By Seth Owens

District Technician

For the most part, another Northwest Ohio crop year is in the books. While many farmers throughout the region are preparing for the coming spring, Soil and Water Conservation Districts and our federal counter-parts are taking a look at what was left behind. Twice annually, the Van Wert Soil & Water Conservation District, as well as all other districts within the Western Lake Erie basin watershed, perform what is known as the tillage transect. During this time, a pre-determined route is driven throughout the entire county and valuable information is gathered. As we head into the new year, here are a few of the agricultural trends we are seeing in Van Wert:

Of the roughly 210,000 harvestable acres in the county, 54 percent were planted with soybeans in 2018, 38 percent were planted with corn, and roughly 8 percent with wheat or some form of forage. When compared with the figures from one year ago, these numbers have remained very nearly the same. As it pertains to soil health and nutrient run-off, the use of tillage and the absence or presence of a cover crop plays a pivotal role. The graph above shows the break-down of the types of tillage used in Van Wert County.

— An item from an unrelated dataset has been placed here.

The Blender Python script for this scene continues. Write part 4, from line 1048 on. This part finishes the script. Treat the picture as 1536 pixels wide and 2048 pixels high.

Why are these figures significant?

As no doubt many of you are aware, Lake Erie and the algal blooms have been quite the topic of debate in recent months, and much of the blame for these blooms has been put on the shoulders of nutrient run-off from Northwest Ohio fields. Studies have shown that cover crops that grow over winter greatly reduce the amount of soil erosion, trapping the nutrients in the field and keeping them out of the water. The same can be said when a farmer uses no-till management, in which a crop is harvested, and the succeeding crop is planted directly into the field with little or no disturbance of the soil. The use of these practices and the positive effects they have has not gone un-noticed, and the trends we are seeing show that. In 1988, nearly 90 percent of fields in Van Wert County were completely tilled every year. As it stands today, that figure is less than 10 percent. In that same year, 3.5 percent of fields were left un-tilled. As you can see, the numbers are trending in the right direction, and it is only with cooperation from everyone involved that we will see an improvement in our water bodies.